» **SHORT EXERCISE**: Will you quote precisely the lines that run from the top of the material below to the line containing "def ceil_z(y): return SZ - SL * (y - SY)", both ends included?

---

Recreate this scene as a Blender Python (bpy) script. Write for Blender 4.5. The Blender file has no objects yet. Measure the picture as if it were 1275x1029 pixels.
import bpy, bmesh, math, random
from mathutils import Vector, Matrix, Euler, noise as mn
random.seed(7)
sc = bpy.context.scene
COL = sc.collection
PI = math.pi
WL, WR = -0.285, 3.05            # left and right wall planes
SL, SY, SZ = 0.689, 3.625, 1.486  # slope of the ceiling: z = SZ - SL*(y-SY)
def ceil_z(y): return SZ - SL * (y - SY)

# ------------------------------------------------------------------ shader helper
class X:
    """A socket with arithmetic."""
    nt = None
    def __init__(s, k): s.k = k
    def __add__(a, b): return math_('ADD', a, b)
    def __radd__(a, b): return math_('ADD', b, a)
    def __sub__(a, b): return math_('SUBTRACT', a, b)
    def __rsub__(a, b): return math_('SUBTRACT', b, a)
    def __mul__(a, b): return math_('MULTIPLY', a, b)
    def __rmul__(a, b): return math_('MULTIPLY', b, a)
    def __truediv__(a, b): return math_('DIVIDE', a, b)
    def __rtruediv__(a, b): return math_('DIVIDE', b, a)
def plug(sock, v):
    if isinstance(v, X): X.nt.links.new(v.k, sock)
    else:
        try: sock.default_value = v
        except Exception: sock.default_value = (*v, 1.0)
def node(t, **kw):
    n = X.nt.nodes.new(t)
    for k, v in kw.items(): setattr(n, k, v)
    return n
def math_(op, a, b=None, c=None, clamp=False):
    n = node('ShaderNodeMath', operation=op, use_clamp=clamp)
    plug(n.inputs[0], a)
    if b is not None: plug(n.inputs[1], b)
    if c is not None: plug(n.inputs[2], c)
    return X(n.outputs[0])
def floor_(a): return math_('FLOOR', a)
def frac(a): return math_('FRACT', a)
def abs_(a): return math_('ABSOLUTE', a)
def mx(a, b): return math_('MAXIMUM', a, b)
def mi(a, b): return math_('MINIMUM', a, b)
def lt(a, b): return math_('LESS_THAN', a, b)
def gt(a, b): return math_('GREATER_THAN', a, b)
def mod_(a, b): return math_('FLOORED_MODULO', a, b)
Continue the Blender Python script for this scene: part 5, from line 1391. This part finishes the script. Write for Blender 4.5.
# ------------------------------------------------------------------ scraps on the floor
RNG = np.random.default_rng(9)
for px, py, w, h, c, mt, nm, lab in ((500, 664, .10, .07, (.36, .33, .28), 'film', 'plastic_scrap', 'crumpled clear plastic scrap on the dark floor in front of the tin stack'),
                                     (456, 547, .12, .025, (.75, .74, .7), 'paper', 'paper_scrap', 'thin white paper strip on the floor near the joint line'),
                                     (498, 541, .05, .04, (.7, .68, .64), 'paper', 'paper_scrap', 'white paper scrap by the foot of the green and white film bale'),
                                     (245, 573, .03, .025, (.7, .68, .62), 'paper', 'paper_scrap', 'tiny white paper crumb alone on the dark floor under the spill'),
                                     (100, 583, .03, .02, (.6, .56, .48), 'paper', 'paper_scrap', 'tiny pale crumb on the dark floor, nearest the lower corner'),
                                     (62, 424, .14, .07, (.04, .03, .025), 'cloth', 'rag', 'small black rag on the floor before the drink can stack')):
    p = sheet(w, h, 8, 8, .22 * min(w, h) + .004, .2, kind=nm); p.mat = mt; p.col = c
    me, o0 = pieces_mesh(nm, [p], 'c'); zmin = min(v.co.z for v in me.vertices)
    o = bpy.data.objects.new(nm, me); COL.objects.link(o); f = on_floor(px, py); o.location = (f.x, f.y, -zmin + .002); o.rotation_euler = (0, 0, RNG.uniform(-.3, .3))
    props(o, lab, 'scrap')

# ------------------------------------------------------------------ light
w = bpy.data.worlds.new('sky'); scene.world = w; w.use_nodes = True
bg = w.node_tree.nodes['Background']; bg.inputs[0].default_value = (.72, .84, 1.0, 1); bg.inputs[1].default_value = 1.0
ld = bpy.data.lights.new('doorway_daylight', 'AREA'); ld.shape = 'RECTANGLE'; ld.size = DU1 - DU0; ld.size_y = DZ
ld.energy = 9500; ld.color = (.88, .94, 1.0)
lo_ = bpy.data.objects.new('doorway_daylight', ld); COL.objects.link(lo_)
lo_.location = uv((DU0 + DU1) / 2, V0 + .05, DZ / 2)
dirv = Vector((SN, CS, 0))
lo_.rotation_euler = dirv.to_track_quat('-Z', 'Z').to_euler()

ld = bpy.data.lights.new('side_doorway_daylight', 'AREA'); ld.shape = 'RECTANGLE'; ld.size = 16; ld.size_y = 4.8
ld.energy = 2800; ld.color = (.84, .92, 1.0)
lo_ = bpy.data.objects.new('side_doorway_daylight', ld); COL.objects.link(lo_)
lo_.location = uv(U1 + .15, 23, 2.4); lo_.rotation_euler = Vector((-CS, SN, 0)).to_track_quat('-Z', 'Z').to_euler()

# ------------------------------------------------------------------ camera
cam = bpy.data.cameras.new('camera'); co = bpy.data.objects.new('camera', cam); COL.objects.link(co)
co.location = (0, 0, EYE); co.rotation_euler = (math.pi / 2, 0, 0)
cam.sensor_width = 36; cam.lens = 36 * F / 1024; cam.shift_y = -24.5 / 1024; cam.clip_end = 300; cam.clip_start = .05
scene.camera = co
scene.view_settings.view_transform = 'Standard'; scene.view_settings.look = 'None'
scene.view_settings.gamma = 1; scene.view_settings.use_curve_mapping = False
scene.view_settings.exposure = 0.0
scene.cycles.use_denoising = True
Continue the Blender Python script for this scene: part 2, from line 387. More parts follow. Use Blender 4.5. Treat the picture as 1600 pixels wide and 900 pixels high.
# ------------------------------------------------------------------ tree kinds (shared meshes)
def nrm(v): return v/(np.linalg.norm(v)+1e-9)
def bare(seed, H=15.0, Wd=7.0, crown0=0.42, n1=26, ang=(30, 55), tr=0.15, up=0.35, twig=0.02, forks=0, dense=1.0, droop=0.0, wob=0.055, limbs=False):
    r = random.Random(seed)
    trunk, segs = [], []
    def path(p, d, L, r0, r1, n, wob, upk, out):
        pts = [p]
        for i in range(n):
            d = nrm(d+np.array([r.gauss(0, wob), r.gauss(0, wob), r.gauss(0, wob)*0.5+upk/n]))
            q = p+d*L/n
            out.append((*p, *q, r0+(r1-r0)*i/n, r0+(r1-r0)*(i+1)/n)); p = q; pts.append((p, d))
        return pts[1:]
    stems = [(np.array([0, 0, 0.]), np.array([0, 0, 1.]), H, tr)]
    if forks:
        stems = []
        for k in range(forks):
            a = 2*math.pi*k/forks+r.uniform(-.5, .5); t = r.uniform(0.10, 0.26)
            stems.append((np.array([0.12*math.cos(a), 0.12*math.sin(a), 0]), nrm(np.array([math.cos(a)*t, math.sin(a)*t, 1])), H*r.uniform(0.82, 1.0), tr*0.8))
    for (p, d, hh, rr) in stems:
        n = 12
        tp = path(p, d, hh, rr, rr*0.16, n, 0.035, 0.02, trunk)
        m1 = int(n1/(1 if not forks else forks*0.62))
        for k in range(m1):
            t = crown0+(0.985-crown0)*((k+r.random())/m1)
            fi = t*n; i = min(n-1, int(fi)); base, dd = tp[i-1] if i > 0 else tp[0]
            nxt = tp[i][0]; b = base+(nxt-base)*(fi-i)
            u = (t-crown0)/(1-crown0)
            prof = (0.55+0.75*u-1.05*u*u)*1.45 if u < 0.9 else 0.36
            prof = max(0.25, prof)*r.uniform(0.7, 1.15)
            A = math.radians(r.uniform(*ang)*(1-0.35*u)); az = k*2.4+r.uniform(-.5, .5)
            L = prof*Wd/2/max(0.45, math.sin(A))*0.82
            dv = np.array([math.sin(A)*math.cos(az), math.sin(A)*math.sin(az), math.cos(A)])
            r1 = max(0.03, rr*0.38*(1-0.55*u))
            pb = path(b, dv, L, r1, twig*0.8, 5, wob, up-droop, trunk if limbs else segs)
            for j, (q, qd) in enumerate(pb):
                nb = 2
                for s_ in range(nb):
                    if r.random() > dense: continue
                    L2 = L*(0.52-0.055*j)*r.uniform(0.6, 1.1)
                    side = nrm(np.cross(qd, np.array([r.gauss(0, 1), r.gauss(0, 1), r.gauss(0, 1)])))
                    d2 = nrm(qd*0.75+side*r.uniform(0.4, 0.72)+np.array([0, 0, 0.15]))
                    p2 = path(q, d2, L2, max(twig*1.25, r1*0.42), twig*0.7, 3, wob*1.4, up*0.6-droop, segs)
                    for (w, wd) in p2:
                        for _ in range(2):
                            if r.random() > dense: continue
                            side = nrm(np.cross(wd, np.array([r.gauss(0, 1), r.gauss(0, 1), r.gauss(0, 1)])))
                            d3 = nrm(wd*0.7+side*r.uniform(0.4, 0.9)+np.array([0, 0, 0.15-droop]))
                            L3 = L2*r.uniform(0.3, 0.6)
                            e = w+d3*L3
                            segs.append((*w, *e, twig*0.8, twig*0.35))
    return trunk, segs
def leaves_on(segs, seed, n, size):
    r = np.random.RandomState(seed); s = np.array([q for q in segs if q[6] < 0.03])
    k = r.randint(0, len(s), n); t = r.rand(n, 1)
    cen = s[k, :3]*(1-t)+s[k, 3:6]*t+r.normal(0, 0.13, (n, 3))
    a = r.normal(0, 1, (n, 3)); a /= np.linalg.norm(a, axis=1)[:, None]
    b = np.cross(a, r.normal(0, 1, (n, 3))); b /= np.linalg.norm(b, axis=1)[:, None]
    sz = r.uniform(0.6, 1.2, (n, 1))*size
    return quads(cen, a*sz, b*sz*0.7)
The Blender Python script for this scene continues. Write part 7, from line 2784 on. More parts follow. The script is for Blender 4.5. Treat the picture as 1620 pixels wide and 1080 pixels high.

---

» **RESULT**:
Recreate this scene as a Blender Python (bpy) script. Write for Blender 4.5. The Blender file has no objects yet. Measure the picture as if it were 1275x1029 pixels.
import bpy, bmesh, math, random
from mathutils import Vector, Matrix, Euler, noise as mn
random.seed(7)
sc = bpy.context.scene
COL = sc.collection
PI = math.pi
WL, WR = -0.285, 3.05            # left and right wall planes
SL, SY, SZ = 0.689, 3.625, 1.486  # slope of the ceiling: z = SZ - SL*(y-SY)
def ceil_z(y): return SZ - SL * (y - SY)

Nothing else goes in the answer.